On the subject of gambling my attitude is libertarian. I do criticize state lotteries as essentially taxes on the poor. Still the libertarian wins out over the Good Samaritan and I say let them have at it, a view consistent with the hours I’ve spent at blackjack tables.
In legal gambling, as we tend to think of it, the rules are an open book. We know they favor the house or state, not necessarily to the same degree. The last I heard, the return on state lotteries was a fourth of casino slot machines, information available to any interested bettor. It’s my understanding these rules of the game are well enforced. If foul play were discovered, either at private or state owned facilities, it would work to the financial detriment of the state.
But there are games going on in lower Manhattan that leave the aggregate of these games of chance in the dust. They take place in virtual secrecy with considerably less policing. They provide a breeding ground for foul play compounded by the fact that the big guys get to keep their winnings and pay for their losses with other peoples’ money, ours.
I don’t fault Bush’s TARP or Obama’s Stimulus. I place a higher value on survival than on propriety.
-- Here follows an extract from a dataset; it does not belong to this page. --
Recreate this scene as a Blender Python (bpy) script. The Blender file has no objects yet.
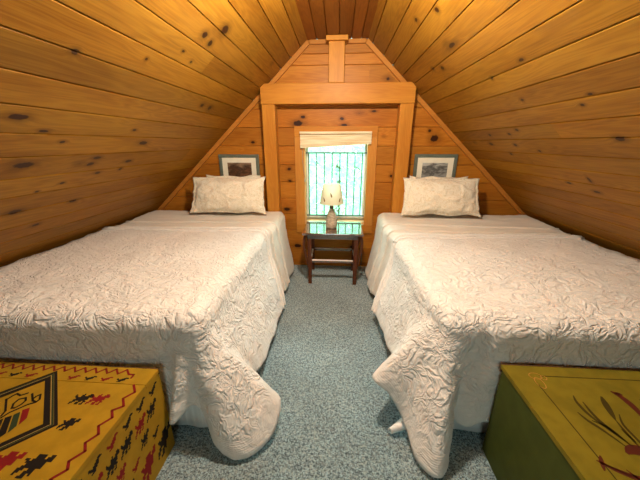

But a system that allows a select part of the private sector to inflict this cost on the nation is in need of major revision. It seems unthinkable that, horror of horrors, less regulation is in order. Clearly the opposite is the case. The two major financial collapses of the past century followed extended periods of deregulation.
We’ve heard some of the unpleasant details of avarice by the big players that has caused this country such harm. It’s unfair to paint all of Wall Street with the same brush. But the stereotype does exist. We know what these people take from the country. There are times when I get to wondering what even the decent folks down there give back. Then I realize that there is a legitimate need for honest bookies.
The price paid by the N.Y. Mets for Willie Mays to end his career with them was the promise of a place in the organization on his retirement from the game. He lost the position after taking a second job as a greeter at Bally’s Casino in Atlantic City. Pity he didn’t take up with a respectable outfit like Goldman Sachs!